Early in the mission the JWST mirror was hit by micro-meteoroids with a frequency significantly higher than expected. We describe how SPIKE’s ability to flexibly add constraints allowed operations to segue from engineering studies, to a prototype, to an operational system which minimizes the chance of future meteoroid strikes.
A high percentage of JWST observations are linked to other observations via temporal constraints (e.g., Observation 2 after Observation 1 by 10-20 days). When an observation is executed on board the exact execution time is fed back into the long-range planning system to adjust the constraints of linked observations. Unlike HST, many JWST observations are either executed outside of calculated windows or are skipped entirely. We describe how features of the SPIKE temporal constraint propagator that have been in place for over 30 years of HST operations were extended to handle such anomalies.

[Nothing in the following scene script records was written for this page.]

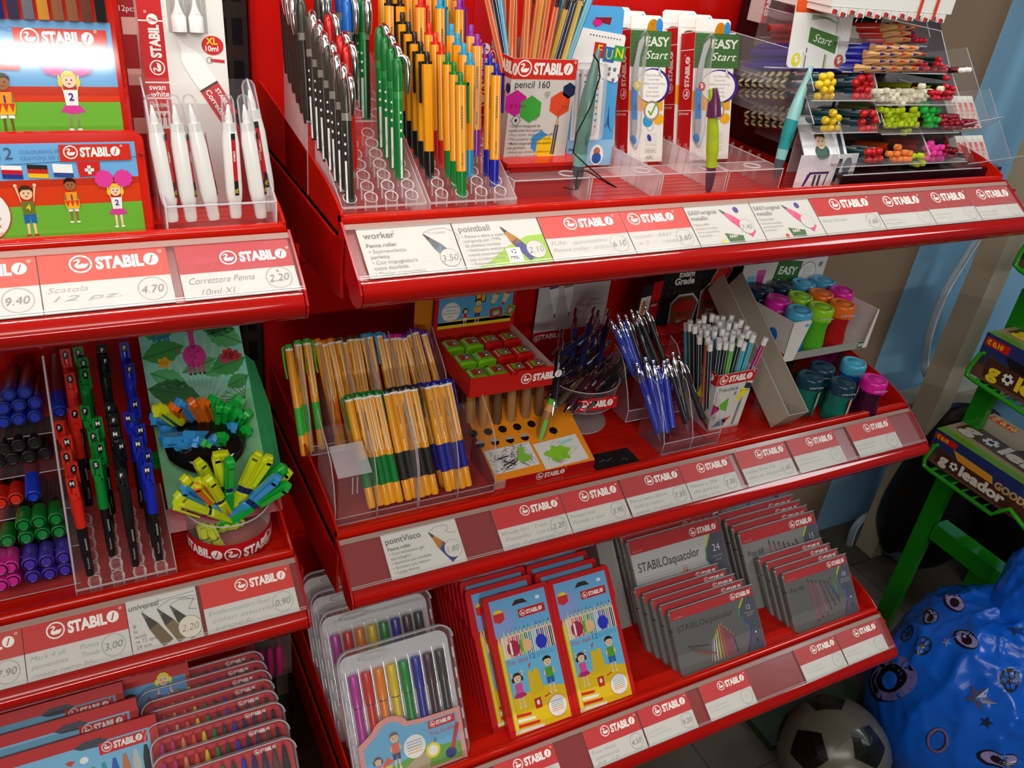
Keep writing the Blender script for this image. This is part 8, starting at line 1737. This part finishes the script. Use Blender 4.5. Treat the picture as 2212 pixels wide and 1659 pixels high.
# clear inflatable with welded seams against the blue wall
def seam(pts,y,name,label,film):
    P=[PY(u,v,y) for u,v in pts]; S=[]
    for i in range(len(P)-1):
        for q in range(6): 
            t=q/6; p0,p1,p2,p3=P[max(i-1,0)],P[i],P[i+1],P[min(i+2,len(P)-1)]
            S.append(.5*((2*p1)+(p2-p0)*t+(2*p0-5*p1+4*p2-p3)*t*t+(3*p1-p0-3*p2+p3)*t**3))
    S.append(P[-1]); r=thing(name,label,'inflatable',Matrix.Identity(4)); m=MB(); m.tube(S,.009,'D8ECF8','edge',8); m.tube([p+Vector((.006,-.006,0)) for p in S],.003,'FFFFFF','plast',6); m.build('welded_seam',r)
    if film:
        m=MB(); c=PY(*film,y+.02); n=len(S); m.add([c]+S,[(0,i,i+1) for i in range(1,n)],'9AC8E8','clear',True); m.build('clear_skin',r)
seam([(2120,500),(2082,560),(2040,630),(2012,700),(1999,760),(1999,805),(2016,836)],.47,'inflatable_ring','clear inflatable with a bright curved seam hanging against the blue wall',(2140,720))
seam([(1832,1178),(1845,1140),(1868,1116),(1890,1110),(1915,1118),(1940,1138),(1955,1170)],.47,'inflatable_float','clear round inflatable standing behind the beige post',(1885,1200))
m=MB(); a=PY(1985,1022,.48); b=PY(2055,1052,.48); m.tube([a,a.lerp(b,.5)+Vector((0,0,.004)),b],.008,'D8ECF8','film',8); m.build('clear_strap',None,'short clear plastic strap beside the beige post','strap')
m=MB(); a=PZ(1700,1659,.001); m.box((0,0,0),(.30,.22,.02),'2A3A1C','plast'); m.build('green_mat',None,'dark green folded mat on the floor under the lowest shelf','mat',None,None,Matrix.Translation((.95,.02,.001)))
for (u,v,w,h,c,l) in ((1905,1225,.09,.12,'6A7484','crumpled grey-blue plastic bag on the floor behind the post'),(1885,1330,.12,.10,'B8B2A0','pale cardboard piece on the floor at the foot of the post')):
    p=PY(u,v,.40); mm,_=lump((p.x,.36,h*.6),w*.6,.05,h*.6,c,'paper',9,.3,24,14,.2); mm.build('floor_clutter',None,l,'bag' if 'bag' in l else 'cardboard')
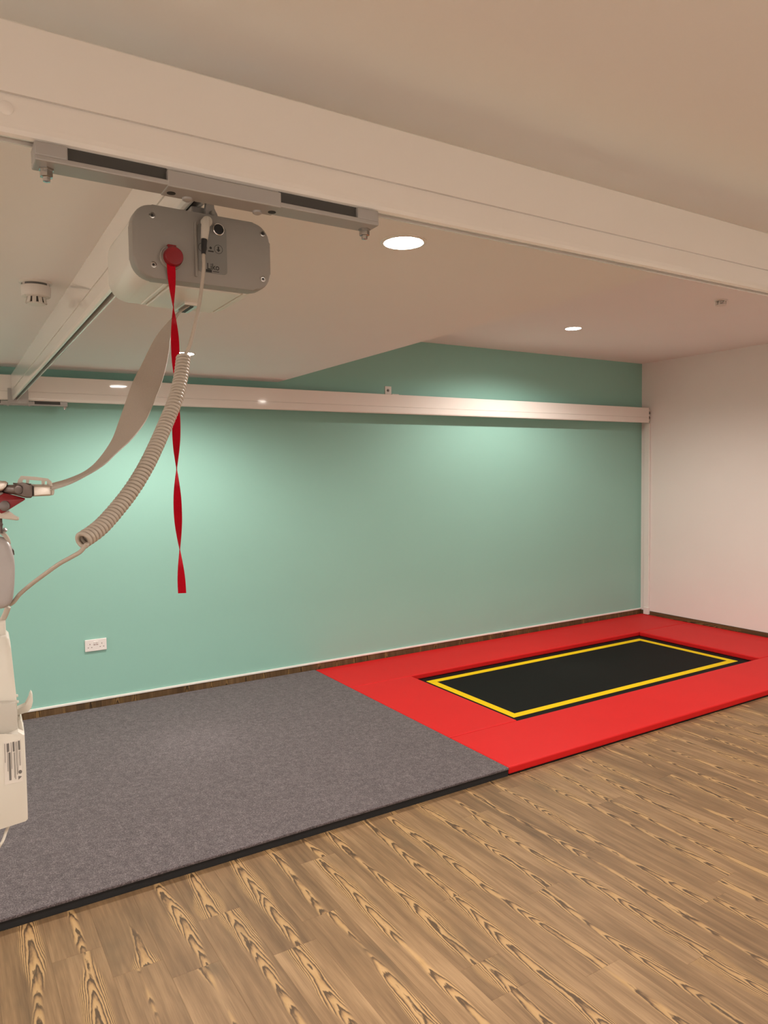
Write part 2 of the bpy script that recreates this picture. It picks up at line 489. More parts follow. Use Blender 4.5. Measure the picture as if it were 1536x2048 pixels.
# ------------------------------------------------------------------ floor mats and trampoline
MT = 0.045; YN = -2.224; XG = -3.775
def cushion(name, lo, hi, material, parent=None, bevel=0.006, dz=0.0):
    return bx(name, lo, hi, material, parent, bevel=bevel, seg=3)
t = thing('carpet_mat', 'large grey carpet-topped gym mat with black foam edge on the floor', 'mat', (-5.2, -1.1, 0))
bx('foam_base', (-6.75, YN+0.006, 0), (XG, -0.02, MT-0.010), foam_black, t, bevel=0.002)
cushion('carpet_top', (-6.75, YN, MT-0.011), (XG, -0.016, MT), carpet_m, t, 0.003)
HX0, HX1, HY0, HY1 = -3.262, -0.735, -1.722, -0.572
def red(lo, hi, label):
    t = thing('red_mat', label, 'mat', ((lo[0]+hi[0])/2, (lo[1]+hi[1])/2, 0), 'red vinyl mats around the trampoline')
    cushion('vinyl_cover', (lo[0]+0.0018, lo[1]+0.0018, 0.006), (hi[0]-0.0018, hi[1]-0.0018, MT), red_mat, t, 0.008)
    bx('base_sheet', (lo[0]+0.004, lo[1]+0.004, 0), (hi[0]-0.004, hi[1]-0.004, 0.007), frame_black, t)
red((XG+0.002, HY1), (-0.012, -0.018), 'long red vinyl mat lying against the green wall')
red((XG+0.002, YN+0.004), (-0.012, HY0), 'long red vinyl mat beside the wood floor')
red((XG+0.002, HY0), (HX0, HY1), 'short red vinyl mat between the grey carpet mat and the trampoline')
red((HX1, HY0), (-0.012, HY1), 'short red vinyl mat between the trampoline and the white wall')
t = thing('trampoline', 'black sunken trampoline bed with yellow border line among red mats', 'trampoline', (-2.0, -1.15, 0))
bx('frame', (HX0+0.004, HY0+0.004, 0), (HX1-0.004, HY1-0.004, 0.006), frame_black, t)
bx('bed', (HX0+0.03, HY0+0.03, 0.006), (HX1-0.03, HY1-0.03, 0.010), bed_m, t, bevel=0.001)
YX0, YX1, YY0, YY1, TW = -3.185, -0.835, -1.602, -0.655, 0.056
for lo, hi in (((YX0, YY0), (YX1, YY0+TW)), ((YX0, YY1-TW), (YX1, YY1)), ((YX0, YY0+TW), (YX0+TW, YY1-TW)), ((YX1-TW, YY0+TW), (YX1, YY1-TW))):
    bx('line_tape', (*lo, 0.010), (*hi, 0.0112), tape_yellow, t)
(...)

A grating wheel for the JWST MIRI instrument was found to have excess friction when switching directions and scheduling of these observations was became highly constrained. The team is currently developing software to mitigate the problems with the wheel by having the planning system define campaigns which control the frequency of direction changes and ensure that the wheel operates within safe limits.
In order to ensure quality across the entire mission, the software development process for JWST is more formal than the iterative prototype driven approach we have used for HST. We describe the development process and its pros and cons.
Speaker Bios
Mark Giuliano is a Consulting Software Engineer and manager of the Astronomical Planning and Support Branch at the Space Telescope Science Institute (STScI). Dr Giuliano received his Ph.D. in Computer Science from the University of Maryland. Mark has over 32 years of experience at STScI and is responsible for the design, development, and maintenance of the SPIKE planning and scheduling software used in operations on the Hubble, James Webb, Chandra, and the upcoming Roman Space Telescope. His expertise includes system architectures to support the preparation, planning, and scheduling of space-based observatories and the design of planning systems.
Reiko Rager is a Principal Software Engineer in the Astronomical Planning and Support Branch at the Space Telescope Science Institute (STScI). Dr Rager received her Ph.D. in Computer Science from the University of Maryland. Reiko has over 24 years of experience at STScI and has worked on the design, development and maintenance of planning and scheduling subsystems for the Hubble, James Webb and the upcoming Roman Space Telescope. Dr Rager’s expertise includes mathematical constraint modeling, distributed computing, and project management. She leads the development of the software system that enables parallel science for the Hubble Space Telescope and the software systems that check scheduling feasibility for the James Webb and Roman telescope observation preparation systems.
Nazma Ferdous is a Principal Software Engineer in the Astronomical Planning and Support Branch at the Space Telescope Science Institute (STScI). Dr Ferdous received her Ph.D. in Computer Science from City University of New York, Graduate Center. Nazma has over 22 years of experience at STScI and has worked on the design, development and maintenance of planning and scheduling subsystems for the Hubble, James Webb, Chandra, and the upcoming Roman Space Telescope. Her expertise includes software design and knowledge engineering. She is responsible for creating and maintaining the heuristic systems that address the inherent computational complexity of observation planning for astronomical observatories.